Para Alcides Sakala, porta-voz do maior partido da oposição, parte dessa herança permanece bloqueada pelo Governo, por "ignorância" na resolução de "casos pendentes".

"Muito pouca coisa foi devolvida. O nosso património é avaliado em milhões de dólares, portanto é imenso", aponta o responsável, que reclama um extenso espólio, composto sobretudo por edifícios, situados não apenas em Luanda mas em todo o país, como é caso da "Casa Branca" de Savimbi no Huambo.

"São os bens do partido e que, conforme ditavam os acordos de paz, deveriam ser devolvidos à UNITA, o que ainda não aconteceu. O que foi entregue são coisas mínimas", reforçou o também deputado à Assembleia Nacional, em entrevista à agência Lusa.

Da mesma forma que o partido do "Galo Negro" alerta para compromissos adiados há 15 anos, dois dos filhos de Savimbi lembram que continuam a lutar por um "funeral digno" para o pai.

"Vamos sempre fazer o pedido até que um dia aceitem e nos dêem os restos mortais. Gostaríamos de fazer um funeral digno na terra dele, na terra natal", adiantou Helena Savimbi, sublinhando que o pai "sempre quis ser enterrado" numa aldeia do município de Andulo, na província do Bié.
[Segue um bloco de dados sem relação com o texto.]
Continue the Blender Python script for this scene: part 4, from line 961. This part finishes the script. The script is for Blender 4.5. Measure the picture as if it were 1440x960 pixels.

O outro filho, Aleluiah Savimbi, que tal como Helena falou com a agência Lusa a partir de Paris, sublinha que o processo "está nas mãos do Governo angolano".

"Nunca vimos o corpo do nosso pai e é muito difícil fazer o óbito para a família porque nunca tivemos o corpo dele e mesmo as nossas crianças hoje não sabem onde é que está o corpo do avô. É uma situação que é muito preocupante e que, infelizmente, nunca avançou até agora".

"Um homem que sempre amou Angola e África"

O problema das exéquias, segundo acrescenta o actual presidente da UNITA, Isaías Samakuva, radica no processo de exumação dos restos mortais de Jonas Savimbi, parado devido à necessidade de desminar o cemitério que deverá receber os restos mortais do fundador do partido.

"Não sabemos por que razão, mas este cemitério, já durante a guerra, chegou a ser minado. A área que circunda o cemitério e as vias de acesso tinham sido minados. Um evento como o funeral do doutor Savimbi requer muito mais cuidado", assinala o líder da UNITA.

O partido chegou em Maio de 2014 a criar uma comissão para tratar do processo de exumação dos restos mortais de Jonas Savimbi - que ficou sepultado, logo após a morte, no cemitério de Luena, Moxico - e trasladação para o cemitério da família, na aldeia de Lopitanga, município do Andulo, a cerca de 130 quilómetros a norte do Kuito, província do Bié.

"A comissão tinha um calendário [para tratar da exumação], mas ficou sem capacidade para continuar a andar porque uma parte das tarefas só podem ser executadas pelo Governo, nomeadamente a necessidade de se desminar a área onde se pretende que seja o repouso final dos restos mortais do doutor Savimbi", explicou Samakuva.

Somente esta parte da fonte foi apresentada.